うるさい!

私は電話が嫌いである。
かかってくるのも、かけるのも。
そのくせ、我ながら応対は非常に明るくハキハキしている。
(初めての就職先が某大手書店だった頃の名残り。)
が。嫌いといったら嫌い。
相手の都合も状況もおかまいなしに、
土足で生活の中に踏み込んでくる、けしからん輩である。
だから、自分がかけるのも躊躇する。
こんな私でも一応、携帯電話とやらを所持しているが、
あくまでも緊急の連絡用。
カメラもついていなけりゃ、メールもめったに打たない。


自宅にかかってくる電話のほとんどは身内宛て、
もしくはセールスに決まっているので、
リ〜ンと鳴ると、まずは
うるさいっ!!!
と一喝するのが毎度の儀礼となっている。


さて。
「うるさい」と言えば。
あの"闘う哲学者"中島義道氏のベストセラー、
『うるさい日本の私』が思い浮かぶ人も少なくないだろう。


うるさい日本の私 (新潮文庫)

うるさい日本の私 (新潮文庫)


私は中島氏の著書の愛読者である。
彼の理不尽なまでに激しい怒り。
狂気スレスレの奮闘ぶり。
騒音に限らず、中島氏の怒りの対象となるモノは跡を絶たない。
個人的には『ぐれる!』が彼の最高傑作だと思う。


ぐれる! (新潮新書)

ぐれる! (新潮新書)


コレを読んでゲラゲラ笑いつつ、
「うんうん」と、うなずける人となら、
私は無条件で友達になれるであろう。


もちろん数多いエッセイ中には駄作も少なからずある。
ヒルを気取ったつもりで、女々しい自己憐憫に陥ったり、
瑣末な問題を、無理やり自らの土俵である
ドイツ哲学に引き込もうとしたり。
でもね。
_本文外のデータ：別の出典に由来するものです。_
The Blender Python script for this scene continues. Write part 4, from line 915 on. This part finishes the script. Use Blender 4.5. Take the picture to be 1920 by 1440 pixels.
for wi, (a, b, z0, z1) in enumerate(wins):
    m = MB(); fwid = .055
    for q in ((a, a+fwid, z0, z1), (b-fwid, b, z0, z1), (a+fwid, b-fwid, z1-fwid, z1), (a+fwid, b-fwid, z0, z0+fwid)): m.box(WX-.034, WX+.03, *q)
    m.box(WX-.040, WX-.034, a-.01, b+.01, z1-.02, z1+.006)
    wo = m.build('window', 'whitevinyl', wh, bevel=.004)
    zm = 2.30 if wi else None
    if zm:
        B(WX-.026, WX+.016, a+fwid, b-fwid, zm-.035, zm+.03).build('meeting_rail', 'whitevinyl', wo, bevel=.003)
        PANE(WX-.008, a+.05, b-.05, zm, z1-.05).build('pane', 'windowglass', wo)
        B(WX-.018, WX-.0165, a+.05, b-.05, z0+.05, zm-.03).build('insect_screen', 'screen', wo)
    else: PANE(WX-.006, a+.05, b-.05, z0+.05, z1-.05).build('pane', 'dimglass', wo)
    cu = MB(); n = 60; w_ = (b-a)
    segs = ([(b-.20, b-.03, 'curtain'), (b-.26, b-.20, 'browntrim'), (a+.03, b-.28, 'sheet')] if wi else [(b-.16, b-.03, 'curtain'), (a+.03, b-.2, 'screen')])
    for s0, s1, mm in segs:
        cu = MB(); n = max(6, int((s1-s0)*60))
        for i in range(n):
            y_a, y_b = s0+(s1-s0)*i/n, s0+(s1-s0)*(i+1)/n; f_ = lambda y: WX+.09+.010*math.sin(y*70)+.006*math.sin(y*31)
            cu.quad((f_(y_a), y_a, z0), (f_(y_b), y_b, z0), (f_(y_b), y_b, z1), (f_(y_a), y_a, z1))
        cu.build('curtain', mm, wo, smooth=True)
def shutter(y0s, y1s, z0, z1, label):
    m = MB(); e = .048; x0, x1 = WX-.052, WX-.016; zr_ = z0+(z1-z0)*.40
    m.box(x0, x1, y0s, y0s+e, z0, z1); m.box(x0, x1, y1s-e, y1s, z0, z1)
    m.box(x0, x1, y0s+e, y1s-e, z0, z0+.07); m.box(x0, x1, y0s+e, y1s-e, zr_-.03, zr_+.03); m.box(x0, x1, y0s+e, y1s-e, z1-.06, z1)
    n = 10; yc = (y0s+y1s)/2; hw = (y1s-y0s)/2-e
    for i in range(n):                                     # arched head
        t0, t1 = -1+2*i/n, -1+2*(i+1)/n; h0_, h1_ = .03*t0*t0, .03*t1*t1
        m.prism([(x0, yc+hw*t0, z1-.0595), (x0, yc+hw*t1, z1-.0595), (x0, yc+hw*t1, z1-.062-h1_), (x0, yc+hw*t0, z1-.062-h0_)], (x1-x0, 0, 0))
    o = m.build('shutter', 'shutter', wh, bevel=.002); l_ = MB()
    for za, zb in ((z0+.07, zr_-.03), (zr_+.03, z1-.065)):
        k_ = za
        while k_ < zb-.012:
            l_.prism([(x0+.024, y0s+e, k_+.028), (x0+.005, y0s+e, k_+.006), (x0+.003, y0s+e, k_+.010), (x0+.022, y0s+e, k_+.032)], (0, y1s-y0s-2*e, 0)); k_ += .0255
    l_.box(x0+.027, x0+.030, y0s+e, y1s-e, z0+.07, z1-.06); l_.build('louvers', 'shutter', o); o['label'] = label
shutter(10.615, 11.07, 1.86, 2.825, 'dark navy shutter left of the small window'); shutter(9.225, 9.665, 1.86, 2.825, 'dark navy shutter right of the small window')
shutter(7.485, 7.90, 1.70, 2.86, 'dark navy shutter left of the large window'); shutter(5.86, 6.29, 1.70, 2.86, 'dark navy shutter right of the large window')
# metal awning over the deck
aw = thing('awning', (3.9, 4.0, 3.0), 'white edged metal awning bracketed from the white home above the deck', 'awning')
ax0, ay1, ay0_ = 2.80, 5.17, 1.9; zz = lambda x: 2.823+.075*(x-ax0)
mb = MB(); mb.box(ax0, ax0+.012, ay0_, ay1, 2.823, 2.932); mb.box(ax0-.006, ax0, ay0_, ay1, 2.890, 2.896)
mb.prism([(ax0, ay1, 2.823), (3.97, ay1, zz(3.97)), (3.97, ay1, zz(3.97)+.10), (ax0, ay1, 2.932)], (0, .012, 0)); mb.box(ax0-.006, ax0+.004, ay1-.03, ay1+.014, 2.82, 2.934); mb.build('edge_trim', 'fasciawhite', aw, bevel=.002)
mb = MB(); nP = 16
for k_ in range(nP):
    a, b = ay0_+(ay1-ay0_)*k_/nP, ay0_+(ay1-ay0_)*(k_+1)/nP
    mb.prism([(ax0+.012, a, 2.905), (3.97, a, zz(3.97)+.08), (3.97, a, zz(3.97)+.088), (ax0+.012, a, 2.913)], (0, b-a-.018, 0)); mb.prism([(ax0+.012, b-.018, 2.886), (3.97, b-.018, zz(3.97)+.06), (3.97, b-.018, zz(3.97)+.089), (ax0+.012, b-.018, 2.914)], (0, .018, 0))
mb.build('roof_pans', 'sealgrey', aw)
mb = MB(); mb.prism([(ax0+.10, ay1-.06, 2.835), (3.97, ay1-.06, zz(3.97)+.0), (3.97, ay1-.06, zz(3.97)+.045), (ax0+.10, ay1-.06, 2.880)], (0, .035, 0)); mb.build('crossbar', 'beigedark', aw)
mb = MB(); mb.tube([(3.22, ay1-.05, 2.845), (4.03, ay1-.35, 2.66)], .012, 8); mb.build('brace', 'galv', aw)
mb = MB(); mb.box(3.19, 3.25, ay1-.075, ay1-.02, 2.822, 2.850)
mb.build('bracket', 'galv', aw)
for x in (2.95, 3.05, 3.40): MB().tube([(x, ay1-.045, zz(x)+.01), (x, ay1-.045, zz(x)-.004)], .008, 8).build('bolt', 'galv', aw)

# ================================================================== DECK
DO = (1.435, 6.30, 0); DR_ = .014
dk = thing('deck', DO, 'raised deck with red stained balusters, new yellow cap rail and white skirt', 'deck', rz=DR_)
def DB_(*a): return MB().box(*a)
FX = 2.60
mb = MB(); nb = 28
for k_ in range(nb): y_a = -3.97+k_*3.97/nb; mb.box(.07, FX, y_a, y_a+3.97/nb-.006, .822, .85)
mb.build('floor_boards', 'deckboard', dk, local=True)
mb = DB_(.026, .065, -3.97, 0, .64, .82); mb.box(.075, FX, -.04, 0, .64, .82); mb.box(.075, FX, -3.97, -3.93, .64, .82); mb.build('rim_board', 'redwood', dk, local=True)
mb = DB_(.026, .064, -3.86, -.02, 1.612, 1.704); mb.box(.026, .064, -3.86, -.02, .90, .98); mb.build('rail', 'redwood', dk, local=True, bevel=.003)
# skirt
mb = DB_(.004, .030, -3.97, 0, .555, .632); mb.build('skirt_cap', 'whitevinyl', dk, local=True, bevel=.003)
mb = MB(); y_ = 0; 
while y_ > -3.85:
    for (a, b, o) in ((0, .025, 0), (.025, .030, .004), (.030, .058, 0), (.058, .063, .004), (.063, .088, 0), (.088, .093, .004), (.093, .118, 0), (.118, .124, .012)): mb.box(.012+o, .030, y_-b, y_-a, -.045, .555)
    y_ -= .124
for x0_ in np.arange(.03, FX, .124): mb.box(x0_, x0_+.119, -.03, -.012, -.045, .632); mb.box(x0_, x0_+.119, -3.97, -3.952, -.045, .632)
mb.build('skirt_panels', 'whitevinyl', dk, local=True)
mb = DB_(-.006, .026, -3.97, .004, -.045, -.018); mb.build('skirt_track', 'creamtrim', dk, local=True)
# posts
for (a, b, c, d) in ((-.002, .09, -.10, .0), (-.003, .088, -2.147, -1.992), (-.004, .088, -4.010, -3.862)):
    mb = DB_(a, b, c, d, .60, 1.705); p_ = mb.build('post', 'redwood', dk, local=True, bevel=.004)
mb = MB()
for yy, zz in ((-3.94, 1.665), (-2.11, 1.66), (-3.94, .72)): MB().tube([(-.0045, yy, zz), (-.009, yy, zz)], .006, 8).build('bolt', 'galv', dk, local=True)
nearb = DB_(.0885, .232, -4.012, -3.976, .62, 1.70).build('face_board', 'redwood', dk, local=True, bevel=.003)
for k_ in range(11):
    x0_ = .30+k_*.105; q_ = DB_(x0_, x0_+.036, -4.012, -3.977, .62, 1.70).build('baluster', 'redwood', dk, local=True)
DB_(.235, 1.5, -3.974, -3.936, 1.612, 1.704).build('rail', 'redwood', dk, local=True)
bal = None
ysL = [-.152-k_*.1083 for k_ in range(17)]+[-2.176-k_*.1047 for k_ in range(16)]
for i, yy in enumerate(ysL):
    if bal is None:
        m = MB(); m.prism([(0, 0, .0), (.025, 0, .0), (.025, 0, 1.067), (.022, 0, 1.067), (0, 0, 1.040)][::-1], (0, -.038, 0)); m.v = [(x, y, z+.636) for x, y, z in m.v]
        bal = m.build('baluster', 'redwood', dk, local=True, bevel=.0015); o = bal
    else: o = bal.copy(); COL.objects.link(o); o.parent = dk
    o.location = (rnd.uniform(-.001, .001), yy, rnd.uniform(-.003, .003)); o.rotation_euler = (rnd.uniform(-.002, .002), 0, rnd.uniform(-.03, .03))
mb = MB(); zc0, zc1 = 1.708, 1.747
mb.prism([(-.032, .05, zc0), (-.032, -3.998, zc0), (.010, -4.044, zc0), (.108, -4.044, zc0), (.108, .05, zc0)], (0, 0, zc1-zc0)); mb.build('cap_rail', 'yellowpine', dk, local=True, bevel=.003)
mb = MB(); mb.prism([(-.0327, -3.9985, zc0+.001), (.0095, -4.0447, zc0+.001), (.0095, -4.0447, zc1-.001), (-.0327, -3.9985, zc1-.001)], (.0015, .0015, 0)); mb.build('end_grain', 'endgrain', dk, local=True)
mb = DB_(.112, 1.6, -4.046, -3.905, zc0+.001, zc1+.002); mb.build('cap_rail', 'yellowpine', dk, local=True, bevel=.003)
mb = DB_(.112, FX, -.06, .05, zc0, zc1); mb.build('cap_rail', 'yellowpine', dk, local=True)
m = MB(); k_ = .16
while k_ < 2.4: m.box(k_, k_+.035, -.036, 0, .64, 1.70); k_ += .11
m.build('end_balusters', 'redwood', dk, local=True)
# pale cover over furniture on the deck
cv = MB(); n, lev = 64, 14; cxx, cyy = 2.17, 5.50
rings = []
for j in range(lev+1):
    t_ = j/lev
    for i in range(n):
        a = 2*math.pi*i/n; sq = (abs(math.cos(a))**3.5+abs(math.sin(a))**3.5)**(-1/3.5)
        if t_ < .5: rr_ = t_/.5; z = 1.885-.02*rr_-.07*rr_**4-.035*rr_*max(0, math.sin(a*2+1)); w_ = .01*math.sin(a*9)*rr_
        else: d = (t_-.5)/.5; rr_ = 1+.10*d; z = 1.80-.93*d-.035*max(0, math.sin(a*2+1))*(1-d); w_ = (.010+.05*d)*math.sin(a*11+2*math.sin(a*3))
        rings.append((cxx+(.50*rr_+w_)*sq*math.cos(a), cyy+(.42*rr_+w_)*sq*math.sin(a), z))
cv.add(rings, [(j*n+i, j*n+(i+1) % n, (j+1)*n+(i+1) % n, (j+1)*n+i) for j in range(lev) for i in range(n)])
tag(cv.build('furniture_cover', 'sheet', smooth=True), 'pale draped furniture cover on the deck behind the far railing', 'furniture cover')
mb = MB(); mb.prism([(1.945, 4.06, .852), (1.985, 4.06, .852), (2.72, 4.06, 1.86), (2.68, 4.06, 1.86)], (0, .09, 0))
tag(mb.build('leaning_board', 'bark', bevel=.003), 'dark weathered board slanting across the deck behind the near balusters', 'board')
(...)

その痛々しいまでの奮戦ぶりが泣かせるのよ。
よしみっちゃん。
(私は彼をこう呼んでいる。中島ファンならご理解下さるはず。)
怒りなさい、怒りなさい、
もっともっと怒りなさい。

私は味方だから。
貴方の言ってることに全部が全部共感するワケじゃないけど、
とりあえず味方だから。


というわけで。
アタクシに愛の告白やデートのお誘いを計画中の方は、
電話じゃなくって、面と向かってそうしてね。
その勇気がないなら、携帯じゃなくて
PC宛てにメールをちょうだいね。